With the oft-lauded Disintegration they very much leant towards the latter effect, though I have come to appreciate it more in recent months. With Wish, they leant very much towards the former. However, the album does require some active listening. It is not something you can put on and allow the music to wash over you, delving into your consciousness and opening up to you. Part of the reason for this lies in the fact that it is a much more guitar oriented album than its immediate predecessors. Disintegration, in my opinion, seriously lacked some good songs which, with a few notable exceptions such as "Plainsong", did not involve exploring the misery of love, life, death and the weather, a deficit which the band tried to make up by layering the sound with waves of guitar noise. The Cure didn't do shoegaze well, and on Disintegration, it showed. That album is even harder to appreciate a single sitting than Wish.

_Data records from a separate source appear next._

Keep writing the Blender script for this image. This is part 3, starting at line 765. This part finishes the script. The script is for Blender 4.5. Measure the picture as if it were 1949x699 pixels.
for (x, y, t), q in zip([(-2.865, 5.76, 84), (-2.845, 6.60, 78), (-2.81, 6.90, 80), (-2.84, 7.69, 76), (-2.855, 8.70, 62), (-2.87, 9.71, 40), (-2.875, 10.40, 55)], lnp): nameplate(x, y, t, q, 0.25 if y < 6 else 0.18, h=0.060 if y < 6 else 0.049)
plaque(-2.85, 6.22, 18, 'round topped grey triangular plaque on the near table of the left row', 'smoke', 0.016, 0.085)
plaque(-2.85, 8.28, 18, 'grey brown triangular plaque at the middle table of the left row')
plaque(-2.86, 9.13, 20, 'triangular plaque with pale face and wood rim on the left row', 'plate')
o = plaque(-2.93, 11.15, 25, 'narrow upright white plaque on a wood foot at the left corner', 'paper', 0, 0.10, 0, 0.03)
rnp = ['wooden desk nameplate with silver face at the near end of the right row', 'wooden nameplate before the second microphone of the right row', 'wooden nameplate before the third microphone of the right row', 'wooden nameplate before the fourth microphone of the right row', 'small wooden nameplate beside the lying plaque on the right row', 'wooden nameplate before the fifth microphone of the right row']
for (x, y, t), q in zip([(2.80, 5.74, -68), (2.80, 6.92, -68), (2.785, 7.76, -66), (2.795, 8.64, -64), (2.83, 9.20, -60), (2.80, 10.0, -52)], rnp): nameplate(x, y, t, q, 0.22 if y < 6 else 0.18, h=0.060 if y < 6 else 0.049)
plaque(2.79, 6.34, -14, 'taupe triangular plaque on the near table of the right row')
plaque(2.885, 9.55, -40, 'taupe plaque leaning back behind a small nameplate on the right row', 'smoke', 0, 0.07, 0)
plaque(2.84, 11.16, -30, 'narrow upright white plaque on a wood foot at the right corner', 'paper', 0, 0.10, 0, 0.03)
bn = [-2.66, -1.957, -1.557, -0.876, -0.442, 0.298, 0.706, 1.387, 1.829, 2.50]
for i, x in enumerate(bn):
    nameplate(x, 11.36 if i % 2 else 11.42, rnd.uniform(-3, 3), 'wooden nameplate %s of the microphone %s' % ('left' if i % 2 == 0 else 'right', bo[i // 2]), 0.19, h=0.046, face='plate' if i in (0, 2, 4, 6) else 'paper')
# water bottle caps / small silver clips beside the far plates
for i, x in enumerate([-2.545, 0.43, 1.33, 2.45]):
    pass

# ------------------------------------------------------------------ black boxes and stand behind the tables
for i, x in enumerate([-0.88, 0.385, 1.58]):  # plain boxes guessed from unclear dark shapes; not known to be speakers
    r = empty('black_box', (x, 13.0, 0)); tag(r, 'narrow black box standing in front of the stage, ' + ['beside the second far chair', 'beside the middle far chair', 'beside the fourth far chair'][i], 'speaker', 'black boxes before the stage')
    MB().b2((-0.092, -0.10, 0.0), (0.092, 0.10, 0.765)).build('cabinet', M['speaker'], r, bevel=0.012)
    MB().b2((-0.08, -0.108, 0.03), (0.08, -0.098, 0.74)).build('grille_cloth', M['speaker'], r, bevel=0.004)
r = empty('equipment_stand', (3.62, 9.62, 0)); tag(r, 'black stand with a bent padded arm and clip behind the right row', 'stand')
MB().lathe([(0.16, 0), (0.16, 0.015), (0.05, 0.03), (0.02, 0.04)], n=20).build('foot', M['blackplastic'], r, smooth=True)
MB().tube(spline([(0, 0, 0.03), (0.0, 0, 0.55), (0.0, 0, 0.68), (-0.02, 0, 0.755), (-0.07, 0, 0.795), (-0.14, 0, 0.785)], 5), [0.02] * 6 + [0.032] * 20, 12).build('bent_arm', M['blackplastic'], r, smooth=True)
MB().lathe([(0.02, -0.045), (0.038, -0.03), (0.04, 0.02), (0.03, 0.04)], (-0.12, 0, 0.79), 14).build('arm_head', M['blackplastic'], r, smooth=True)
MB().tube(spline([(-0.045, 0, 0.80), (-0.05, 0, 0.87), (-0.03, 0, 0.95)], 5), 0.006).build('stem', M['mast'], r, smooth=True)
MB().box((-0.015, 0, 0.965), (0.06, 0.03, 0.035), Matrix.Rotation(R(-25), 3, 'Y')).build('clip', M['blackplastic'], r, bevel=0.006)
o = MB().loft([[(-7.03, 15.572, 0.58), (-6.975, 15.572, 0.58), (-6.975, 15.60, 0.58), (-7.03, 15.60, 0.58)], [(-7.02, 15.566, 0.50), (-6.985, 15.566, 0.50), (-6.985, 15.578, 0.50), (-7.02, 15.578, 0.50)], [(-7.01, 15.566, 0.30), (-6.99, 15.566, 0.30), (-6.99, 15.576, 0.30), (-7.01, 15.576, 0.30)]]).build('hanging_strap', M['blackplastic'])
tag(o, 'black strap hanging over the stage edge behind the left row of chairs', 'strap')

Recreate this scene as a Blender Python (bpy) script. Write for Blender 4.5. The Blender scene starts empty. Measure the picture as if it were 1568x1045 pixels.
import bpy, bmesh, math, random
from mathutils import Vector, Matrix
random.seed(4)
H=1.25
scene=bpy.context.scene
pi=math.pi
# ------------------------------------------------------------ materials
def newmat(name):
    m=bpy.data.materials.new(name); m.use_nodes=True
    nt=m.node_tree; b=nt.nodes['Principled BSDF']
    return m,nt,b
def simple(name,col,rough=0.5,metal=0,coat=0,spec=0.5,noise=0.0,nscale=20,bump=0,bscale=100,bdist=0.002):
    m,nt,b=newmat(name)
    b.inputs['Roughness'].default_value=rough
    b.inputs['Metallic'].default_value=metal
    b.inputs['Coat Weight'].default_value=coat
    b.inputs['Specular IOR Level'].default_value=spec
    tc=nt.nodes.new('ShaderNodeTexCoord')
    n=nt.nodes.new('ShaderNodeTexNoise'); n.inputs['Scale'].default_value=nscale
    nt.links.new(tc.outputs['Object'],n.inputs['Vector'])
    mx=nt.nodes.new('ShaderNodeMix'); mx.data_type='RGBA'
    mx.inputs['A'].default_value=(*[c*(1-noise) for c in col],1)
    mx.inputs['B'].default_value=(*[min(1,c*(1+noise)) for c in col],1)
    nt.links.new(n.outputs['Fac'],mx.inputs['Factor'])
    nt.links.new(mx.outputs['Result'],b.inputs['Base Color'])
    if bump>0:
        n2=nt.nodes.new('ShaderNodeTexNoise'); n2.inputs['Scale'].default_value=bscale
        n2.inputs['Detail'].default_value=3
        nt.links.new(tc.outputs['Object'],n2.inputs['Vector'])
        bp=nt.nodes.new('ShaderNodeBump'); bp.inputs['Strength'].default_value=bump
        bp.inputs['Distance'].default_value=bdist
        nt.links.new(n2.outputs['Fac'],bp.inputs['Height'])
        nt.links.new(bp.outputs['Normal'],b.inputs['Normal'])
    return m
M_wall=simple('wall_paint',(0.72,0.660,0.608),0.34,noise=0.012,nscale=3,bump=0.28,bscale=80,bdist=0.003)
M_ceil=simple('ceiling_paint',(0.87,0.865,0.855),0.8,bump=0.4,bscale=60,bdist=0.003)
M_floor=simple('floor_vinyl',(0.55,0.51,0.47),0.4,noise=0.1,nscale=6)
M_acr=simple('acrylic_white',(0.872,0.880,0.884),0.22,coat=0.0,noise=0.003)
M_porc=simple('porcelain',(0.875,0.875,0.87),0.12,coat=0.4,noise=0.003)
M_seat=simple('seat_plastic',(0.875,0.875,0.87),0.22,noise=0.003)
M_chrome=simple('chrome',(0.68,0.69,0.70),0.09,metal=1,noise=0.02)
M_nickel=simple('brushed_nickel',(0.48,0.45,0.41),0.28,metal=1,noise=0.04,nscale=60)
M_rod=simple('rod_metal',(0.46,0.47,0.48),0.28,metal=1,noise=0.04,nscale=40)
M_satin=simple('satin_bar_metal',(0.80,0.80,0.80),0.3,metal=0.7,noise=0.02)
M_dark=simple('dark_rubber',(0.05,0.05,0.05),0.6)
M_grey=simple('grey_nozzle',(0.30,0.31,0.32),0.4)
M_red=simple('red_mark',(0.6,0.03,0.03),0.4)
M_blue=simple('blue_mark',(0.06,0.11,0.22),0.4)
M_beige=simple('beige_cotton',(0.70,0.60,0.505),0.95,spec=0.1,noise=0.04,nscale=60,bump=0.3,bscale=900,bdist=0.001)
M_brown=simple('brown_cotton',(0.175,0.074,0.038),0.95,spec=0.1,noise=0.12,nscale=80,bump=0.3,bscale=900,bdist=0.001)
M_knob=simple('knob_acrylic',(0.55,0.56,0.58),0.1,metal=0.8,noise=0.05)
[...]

Wish is lighter in mood and because of the cleaner guitar sound. As a result, it comes across as a more beautiful listening experience. It is framed with a great track in "Open" and concludes, appropriately enough, with "End": not the most original concept in musical history. In between are a mixture of songs and themes. Some of the tracks, such as "Trust" and "Apart", are quite mournful and depressing, like the Cure we have all come to know and love. "A Letter to Elise" has some superb lyrics while "From the Edge of the Deep Green Sea" continues a welcome return to form from the band. Of course, a Cure album would not be complete without a disappointment and this one has two - the overly poppy "Doing the Unstuck" and the irritating "Wendy Time".

But don't let the disappointments put you off. Wish marked a welcome return to form for the Cure. Sadly, they did not sustain it. After this the Cure went off the rails and I went off the Cure.